[BEGIN DATA LISTING]
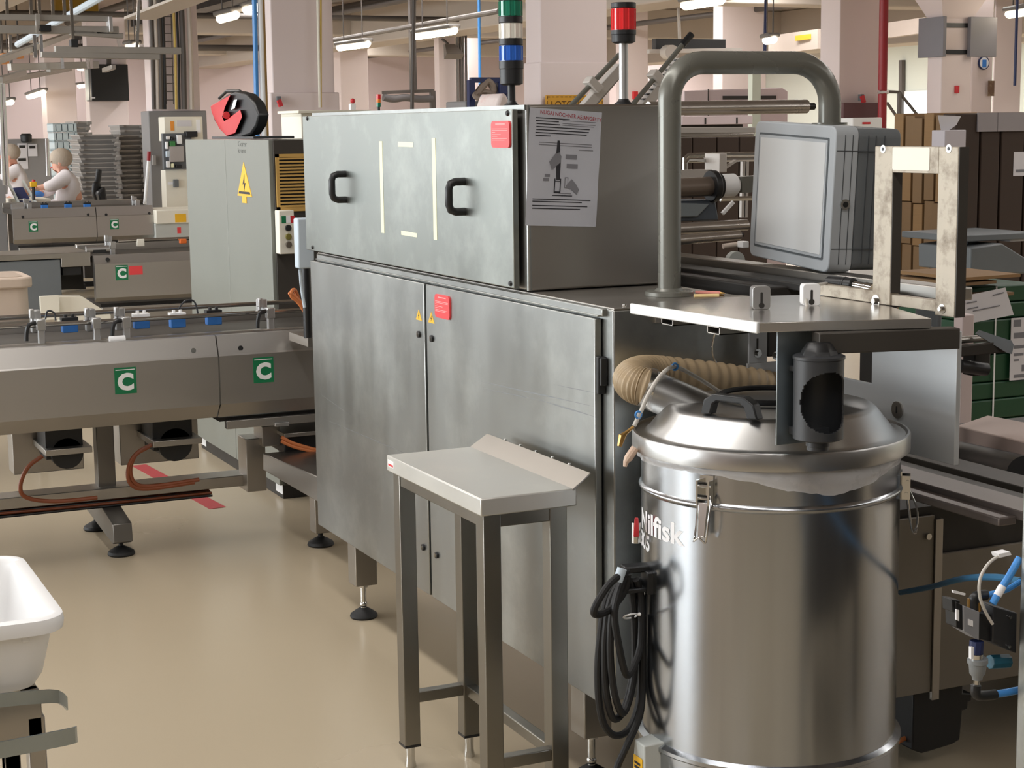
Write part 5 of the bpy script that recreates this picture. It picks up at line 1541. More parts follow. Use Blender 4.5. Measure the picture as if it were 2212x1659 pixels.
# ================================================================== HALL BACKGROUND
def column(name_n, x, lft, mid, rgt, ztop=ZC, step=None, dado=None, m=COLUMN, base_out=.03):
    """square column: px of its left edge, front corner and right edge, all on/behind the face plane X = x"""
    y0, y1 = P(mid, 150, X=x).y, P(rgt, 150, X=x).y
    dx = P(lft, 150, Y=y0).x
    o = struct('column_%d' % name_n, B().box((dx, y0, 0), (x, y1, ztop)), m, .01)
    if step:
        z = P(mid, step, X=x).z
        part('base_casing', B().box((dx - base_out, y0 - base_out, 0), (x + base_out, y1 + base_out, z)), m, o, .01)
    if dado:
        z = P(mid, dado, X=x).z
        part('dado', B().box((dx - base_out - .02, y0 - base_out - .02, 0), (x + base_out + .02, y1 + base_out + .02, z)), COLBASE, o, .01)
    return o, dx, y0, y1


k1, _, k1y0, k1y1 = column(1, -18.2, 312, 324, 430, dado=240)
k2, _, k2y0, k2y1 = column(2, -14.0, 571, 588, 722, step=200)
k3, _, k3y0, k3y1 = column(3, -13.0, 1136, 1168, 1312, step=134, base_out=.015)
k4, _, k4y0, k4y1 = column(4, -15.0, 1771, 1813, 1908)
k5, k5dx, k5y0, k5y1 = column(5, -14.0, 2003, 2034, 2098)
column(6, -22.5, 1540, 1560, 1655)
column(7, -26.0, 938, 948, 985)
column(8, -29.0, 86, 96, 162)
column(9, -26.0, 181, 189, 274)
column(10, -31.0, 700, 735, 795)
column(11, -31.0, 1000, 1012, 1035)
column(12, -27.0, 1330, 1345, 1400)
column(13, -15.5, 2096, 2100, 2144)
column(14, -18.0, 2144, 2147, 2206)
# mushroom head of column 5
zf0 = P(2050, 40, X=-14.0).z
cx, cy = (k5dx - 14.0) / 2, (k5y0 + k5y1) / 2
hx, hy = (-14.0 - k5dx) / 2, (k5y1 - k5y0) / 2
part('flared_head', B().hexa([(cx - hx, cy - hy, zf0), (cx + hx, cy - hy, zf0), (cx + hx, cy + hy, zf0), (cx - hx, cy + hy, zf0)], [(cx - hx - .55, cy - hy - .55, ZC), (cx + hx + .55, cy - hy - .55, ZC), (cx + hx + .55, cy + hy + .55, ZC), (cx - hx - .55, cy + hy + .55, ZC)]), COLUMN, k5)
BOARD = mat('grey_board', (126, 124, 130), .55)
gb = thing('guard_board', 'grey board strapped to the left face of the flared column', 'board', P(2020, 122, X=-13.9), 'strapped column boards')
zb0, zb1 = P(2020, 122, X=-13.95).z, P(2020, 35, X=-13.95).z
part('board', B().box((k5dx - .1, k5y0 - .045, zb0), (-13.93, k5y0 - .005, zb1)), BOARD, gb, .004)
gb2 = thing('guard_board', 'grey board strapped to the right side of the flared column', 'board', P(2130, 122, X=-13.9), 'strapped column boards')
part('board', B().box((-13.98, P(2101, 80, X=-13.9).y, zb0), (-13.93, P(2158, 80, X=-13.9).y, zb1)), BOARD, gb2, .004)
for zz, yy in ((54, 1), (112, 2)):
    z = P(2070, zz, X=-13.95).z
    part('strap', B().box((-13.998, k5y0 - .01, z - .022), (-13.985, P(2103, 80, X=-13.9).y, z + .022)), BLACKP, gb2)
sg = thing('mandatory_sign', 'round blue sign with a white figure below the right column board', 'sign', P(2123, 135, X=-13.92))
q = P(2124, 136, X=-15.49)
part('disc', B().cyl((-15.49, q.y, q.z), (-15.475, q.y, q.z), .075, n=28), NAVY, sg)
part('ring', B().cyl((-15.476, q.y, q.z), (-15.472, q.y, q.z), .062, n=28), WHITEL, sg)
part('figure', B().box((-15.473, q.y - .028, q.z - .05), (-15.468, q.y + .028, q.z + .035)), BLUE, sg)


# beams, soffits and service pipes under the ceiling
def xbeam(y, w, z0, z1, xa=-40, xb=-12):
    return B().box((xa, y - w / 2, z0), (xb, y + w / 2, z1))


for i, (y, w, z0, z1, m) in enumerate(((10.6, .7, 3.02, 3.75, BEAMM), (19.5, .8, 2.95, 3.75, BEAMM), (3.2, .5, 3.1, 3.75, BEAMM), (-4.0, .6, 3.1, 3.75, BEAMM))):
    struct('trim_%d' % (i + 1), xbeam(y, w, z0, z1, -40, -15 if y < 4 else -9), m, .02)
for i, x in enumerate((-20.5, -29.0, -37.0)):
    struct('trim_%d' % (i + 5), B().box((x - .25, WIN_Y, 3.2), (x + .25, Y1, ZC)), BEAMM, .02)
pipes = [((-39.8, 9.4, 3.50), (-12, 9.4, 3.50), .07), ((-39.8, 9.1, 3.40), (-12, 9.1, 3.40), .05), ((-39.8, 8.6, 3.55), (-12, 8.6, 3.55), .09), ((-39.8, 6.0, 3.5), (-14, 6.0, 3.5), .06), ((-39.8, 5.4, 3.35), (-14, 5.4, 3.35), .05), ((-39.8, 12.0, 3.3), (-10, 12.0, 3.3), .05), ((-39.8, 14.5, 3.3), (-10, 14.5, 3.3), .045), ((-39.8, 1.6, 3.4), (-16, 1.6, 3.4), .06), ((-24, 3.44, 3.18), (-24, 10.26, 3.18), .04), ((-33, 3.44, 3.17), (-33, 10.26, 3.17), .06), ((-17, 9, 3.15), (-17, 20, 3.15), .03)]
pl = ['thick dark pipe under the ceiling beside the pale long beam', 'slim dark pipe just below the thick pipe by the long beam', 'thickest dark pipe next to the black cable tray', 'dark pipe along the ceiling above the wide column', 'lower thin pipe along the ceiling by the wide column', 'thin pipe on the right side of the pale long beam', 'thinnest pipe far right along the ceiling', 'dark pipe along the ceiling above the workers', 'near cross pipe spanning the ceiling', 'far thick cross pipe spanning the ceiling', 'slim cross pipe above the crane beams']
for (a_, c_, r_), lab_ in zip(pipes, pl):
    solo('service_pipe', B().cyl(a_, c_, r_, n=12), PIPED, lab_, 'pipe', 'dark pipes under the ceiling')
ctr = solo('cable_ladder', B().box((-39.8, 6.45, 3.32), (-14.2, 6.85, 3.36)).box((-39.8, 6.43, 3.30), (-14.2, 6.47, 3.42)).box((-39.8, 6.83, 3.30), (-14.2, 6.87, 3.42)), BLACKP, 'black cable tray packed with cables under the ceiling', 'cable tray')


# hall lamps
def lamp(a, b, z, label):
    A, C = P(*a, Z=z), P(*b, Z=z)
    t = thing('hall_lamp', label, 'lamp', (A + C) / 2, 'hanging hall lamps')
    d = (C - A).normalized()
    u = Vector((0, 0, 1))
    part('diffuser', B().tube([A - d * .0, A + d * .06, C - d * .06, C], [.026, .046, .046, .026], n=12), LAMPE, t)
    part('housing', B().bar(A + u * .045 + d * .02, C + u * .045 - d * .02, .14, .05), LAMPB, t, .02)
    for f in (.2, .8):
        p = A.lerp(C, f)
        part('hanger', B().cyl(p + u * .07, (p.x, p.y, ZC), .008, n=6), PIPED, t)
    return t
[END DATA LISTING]
[BEGIN DATA LISTING]
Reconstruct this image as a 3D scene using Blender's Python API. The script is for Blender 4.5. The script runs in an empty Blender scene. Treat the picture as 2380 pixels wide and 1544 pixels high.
[END DATA LISTING]
TASK BRIEF: Exactly the lines from the line that has "Write part 5" through the line that has "return o, dx, y0, y1" are to be repeated, both included, with nothing added.

SOLUTION BELOW:
Write part 5 of the bpy script that recreates this picture. It picks up at line 1541. More parts follow. Use Blender 4.5. Measure the picture as if it were 2212x1659 pixels.
# ================================================================== HALL BACKGROUND
def column(name_n, x, lft, mid, rgt, ztop=ZC, step=None, dado=None, m=COLUMN, base_out=.03):
    """square column: px of its left edge, front corner and right edge, all on/behind the face plane X = x"""
    y0, y1 = P(mid, 150, X=x).y, P(rgt, 150, X=x).y
    dx = P(lft, 150, Y=y0).x
    o = struct('column_%d' % name_n, B().box((dx, y0, 0), (x, y1, ztop)), m, .01)
    if step:
        z = P(mid, step, X=x).z
        part('base_casing', B().box((dx - base_out, y0 - base_out, 0), (x + base_out, y1 + base_out, z)), m, o, .01)
    if dado:
        z = P(mid, dado, X=x).z
        part('dado', B().box((dx - base_out - .02, y0 - base_out - .02, 0), (x + base_out + .02, y1 + base_out + .02, z)), COLBASE, o, .01)
    return o, dx, y0, y1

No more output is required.